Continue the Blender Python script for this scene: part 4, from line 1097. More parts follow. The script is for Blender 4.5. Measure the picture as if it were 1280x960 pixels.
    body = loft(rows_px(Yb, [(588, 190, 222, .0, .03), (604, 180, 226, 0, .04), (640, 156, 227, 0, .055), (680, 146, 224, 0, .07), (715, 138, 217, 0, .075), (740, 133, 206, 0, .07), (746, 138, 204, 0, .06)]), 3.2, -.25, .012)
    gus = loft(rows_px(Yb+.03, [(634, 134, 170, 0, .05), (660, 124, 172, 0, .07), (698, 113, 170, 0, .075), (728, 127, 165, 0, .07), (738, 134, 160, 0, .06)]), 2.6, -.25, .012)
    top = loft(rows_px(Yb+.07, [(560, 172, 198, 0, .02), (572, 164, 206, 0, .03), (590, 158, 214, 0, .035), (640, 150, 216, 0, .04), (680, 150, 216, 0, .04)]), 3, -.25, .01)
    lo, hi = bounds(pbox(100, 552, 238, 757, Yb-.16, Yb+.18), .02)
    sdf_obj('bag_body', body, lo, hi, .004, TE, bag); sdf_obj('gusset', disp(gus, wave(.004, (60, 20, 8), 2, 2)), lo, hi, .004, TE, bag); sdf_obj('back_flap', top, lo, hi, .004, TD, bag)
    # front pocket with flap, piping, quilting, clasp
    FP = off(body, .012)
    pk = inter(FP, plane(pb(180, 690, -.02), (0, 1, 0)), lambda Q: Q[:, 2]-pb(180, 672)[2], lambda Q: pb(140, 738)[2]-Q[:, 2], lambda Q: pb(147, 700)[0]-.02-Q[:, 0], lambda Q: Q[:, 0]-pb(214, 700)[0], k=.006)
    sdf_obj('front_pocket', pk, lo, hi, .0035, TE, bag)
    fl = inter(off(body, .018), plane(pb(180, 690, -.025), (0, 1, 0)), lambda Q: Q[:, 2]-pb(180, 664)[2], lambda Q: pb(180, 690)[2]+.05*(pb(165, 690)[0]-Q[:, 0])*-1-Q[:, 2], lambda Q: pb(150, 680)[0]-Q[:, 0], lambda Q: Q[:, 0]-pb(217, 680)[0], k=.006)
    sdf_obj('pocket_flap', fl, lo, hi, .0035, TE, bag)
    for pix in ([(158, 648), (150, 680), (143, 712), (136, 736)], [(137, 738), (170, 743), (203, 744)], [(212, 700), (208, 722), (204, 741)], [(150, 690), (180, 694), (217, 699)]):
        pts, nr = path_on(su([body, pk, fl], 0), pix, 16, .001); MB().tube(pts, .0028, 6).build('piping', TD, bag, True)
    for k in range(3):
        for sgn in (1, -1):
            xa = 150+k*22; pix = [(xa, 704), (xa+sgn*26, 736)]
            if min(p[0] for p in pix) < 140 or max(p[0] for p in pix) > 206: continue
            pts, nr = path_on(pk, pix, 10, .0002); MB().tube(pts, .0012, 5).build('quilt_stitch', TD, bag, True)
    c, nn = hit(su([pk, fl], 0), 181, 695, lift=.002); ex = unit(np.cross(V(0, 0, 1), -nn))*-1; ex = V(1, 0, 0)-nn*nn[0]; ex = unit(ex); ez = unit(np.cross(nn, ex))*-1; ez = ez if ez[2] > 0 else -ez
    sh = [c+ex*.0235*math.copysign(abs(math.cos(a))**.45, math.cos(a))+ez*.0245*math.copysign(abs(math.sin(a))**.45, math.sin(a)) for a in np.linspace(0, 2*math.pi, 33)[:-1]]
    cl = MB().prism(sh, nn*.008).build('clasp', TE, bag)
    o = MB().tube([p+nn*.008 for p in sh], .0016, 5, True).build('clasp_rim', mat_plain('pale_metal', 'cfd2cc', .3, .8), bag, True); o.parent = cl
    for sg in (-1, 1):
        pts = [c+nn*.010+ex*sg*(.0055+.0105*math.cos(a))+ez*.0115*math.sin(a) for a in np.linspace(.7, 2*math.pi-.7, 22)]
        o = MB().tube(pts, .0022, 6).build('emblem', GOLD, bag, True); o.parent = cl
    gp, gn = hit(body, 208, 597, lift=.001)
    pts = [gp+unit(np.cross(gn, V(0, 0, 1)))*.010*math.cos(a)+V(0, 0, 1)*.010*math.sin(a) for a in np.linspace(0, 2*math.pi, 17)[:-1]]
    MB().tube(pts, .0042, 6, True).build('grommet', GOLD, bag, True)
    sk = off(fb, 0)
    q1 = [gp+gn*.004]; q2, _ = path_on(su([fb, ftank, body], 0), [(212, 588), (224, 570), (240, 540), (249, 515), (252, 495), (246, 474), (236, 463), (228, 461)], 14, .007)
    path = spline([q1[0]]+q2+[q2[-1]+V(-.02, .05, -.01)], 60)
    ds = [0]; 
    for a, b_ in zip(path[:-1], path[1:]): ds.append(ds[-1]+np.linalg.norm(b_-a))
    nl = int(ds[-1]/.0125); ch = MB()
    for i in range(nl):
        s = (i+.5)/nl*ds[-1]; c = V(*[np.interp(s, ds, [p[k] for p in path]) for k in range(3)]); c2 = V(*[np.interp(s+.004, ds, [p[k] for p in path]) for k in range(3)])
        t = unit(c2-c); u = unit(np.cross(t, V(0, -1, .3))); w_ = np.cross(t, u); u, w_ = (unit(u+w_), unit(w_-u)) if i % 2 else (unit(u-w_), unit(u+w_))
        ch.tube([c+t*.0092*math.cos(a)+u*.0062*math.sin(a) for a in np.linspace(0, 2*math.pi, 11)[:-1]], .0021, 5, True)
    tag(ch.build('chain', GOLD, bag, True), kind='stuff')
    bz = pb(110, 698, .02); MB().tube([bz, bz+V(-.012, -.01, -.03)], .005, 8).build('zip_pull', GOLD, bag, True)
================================
WORK REQUIRED: Write out every line of the material again, exactly as it reads.

EXERCISE OUTPUT:
Continue the Blender Python script for this scene: part 4, from line 1097. More parts follow. The script is for Blender 4.5. Measure the picture as if it were 1280x960 pixels.
    body = loft(rows_px(Yb, [(588, 190, 222, .0, .03), (604, 180, 226, 0, .04), (640, 156, 227, 0, .055), (680, 146, 224, 0, .07), (715, 138, 217, 0, .075), (740, 133, 206, 0, .07), (746, 138, 204, 0, .06)]), 3.2, -.25, .012)
    gus = loft(rows_px(Yb+.03, [(634, 134, 170, 0, .05), (660, 124, 172, 0, .07), (698, 113, 170, 0, .075), (728, 127, 165, 0, .07), (738, 134, 160, 0, .06)]), 2.6, -.25, .012)
    top = loft(rows_px(Yb+.07, [(560, 172, 198, 0, .02), (572, 164, 206, 0, .03), (590, 158, 214, 0, .035), (640, 150, 216, 0, .04), (680, 150, 216, 0, .04)]), 3, -.25, .01)
    lo, hi = bounds(pbox(100, 552, 238, 757, Yb-.16, Yb+.18), .02)
    sdf_obj('bag_body', body, lo, hi, .004, TE, bag); sdf_obj('gusset', disp(gus, wave(.004, (60, 20, 8), 2, 2)), lo, hi, .004, TE, bag); sdf_obj('back_flap', top, lo, hi, .004, TD, bag)
    # front pocket with flap, piping, quilting, clasp
    FP = off(body, .012)
    pk = inter(FP, plane(pb(180, 690, -.02), (0, 1, 0)), lambda Q: Q[:, 2]-pb(180, 672)[2], lambda Q: pb(140, 738)[2]-Q[:, 2], lambda Q: pb(147, 700)[0]-.02-Q[:, 0], lambda Q: Q[:, 0]-pb(214, 700)[0], k=.006)
    sdf_obj('front_pocket', pk, lo, hi, .0035, TE, bag)
    fl = inter(off(body, .018), plane(pb(180, 690, -.025), (0, 1, 0)), lambda Q: Q[:, 2]-pb(180, 664)[2], lambda Q: pb(180, 690)[2]+.05*(pb(165, 690)[0]-Q[:, 0])*-1-Q[:, 2], lambda Q: pb(150, 680)[0]-Q[:, 0], lambda Q: Q[:, 0]-pb(217, 680)[0], k=.006)
    sdf_obj('pocket_flap', fl, lo, hi, .0035, TE, bag)
    for pix in ([(158, 648), (150, 680), (143, 712), (136, 736)], [(137, 738), (170, 743), (203, 744)], [(212, 700), (208, 722), (204, 741)], [(150, 690), (180, 694), (217, 699)]):
        pts, nr = path_on(su([body, pk, fl], 0), pix, 16, .001); MB().tube(pts, .0028, 6).build('piping', TD, bag, True)
    for k in range(3):
        for sgn in (1, -1):
            xa = 150+k*22; pix = [(xa, 704), (xa+sgn*26, 736)]
            if min(p[0] for p in pix) < 140 or max(p[0] for p in pix) > 206: continue
            pts, nr = path_on(pk, pix, 10, .0002); MB().tube(pts, .0012, 5).build('quilt_stitch', TD, bag, True)
    c, nn = hit(su([pk, fl], 0), 181, 695, lift=.002); ex = unit(np.cross(V(0, 0, 1), -nn))*-1; ex = V(1, 0, 0)-nn*nn[0]; ex = unit(ex); ez = unit(np.cross(nn, ex))*-1; ez = ez if ez[2] > 0 else -ez
    sh = [c+ex*.0235*math.copysign(abs(math.cos(a))**.45, math.cos(a))+ez*.0245*math.copysign(abs(math.sin(a))**.45, math.sin(a)) for a in np.linspace(0, 2*math.pi, 33)[:-1]]
    cl = MB().prism(sh, nn*.008).build('clasp', TE, bag)
    o = MB().tube([p+nn*.008 for p in sh], .0016, 5, True).build('clasp_rim', mat_plain('pale_metal', 'cfd2cc', .3, .8), bag, True); o.parent = cl
    for sg in (-1, 1):
        pts = [c+nn*.010+ex*sg*(.0055+.0105*math.cos(a))+ez*.0115*math.sin(a) for a in np.linspace(.7, 2*math.pi-.7, 22)]
        o = MB().tube(pts, .0022, 6).build('emblem', GOLD, bag, True); o.parent = cl
    gp, gn = hit(body, 208, 597, lift=.001)
    pts = [gp+unit(np.cross(gn, V(0, 0, 1)))*.010*math.cos(a)+V(0, 0, 1)*.010*math.sin(a) for a in np.linspace(0, 2*math.pi, 17)[:-1]]
    MB().tube(pts, .0042, 6, True).build('grommet', GOLD, bag, True)
    sk = off(fb, 0)
    q1 = [gp+gn*.004]; q2, _ = path_on(su([fb, ftank, body], 0), [(212, 588), (224, 570), (240, 540), (249, 515), (252, 495), (246, 474), (236, 463), (228, 461)], 14, .007)
    path = spline([q1[0]]+q2+[q2[-1]+V(-.02, .05, -.01)], 60)
    ds = [0]; 
    for a, b_ in zip(path[:-1], path[1:]): ds.append(ds[-1]+np.linalg.norm(b_-a))
    nl = int(ds[-1]/.0125); ch = MB()
    for i in range(nl):
        s = (i+.5)/nl*ds[-1]; c = V(*[np.interp(s, ds, [p[k] for p in path]) for k in range(3)]); c2 = V(*[np.interp(s+.004, ds, [p[k] for p in path]) for k in range(3)])
        t = unit(c2-c); u = unit(np.cross(t, V(0, -1, .3))); w_ = np.cross(t, u); u, w_ = (unit(u+w_), unit(w_-u)) if i % 2 else (unit(u-w_), unit(u+w_))
        ch.tube([c+t*.0092*math.cos(a)+u*.0062*math.sin(a) for a in np.linspace(0, 2*math.pi, 11)[:-1]], .0021, 5, True)
    tag(ch.build('chain', GOLD, bag, True), kind='stuff')
    bz = pb(110, 698, .02); MB().tube([bz, bz+V(-.012, -.01, -.03)], .005, 8).build('zip_pull', GOLD, bag, True)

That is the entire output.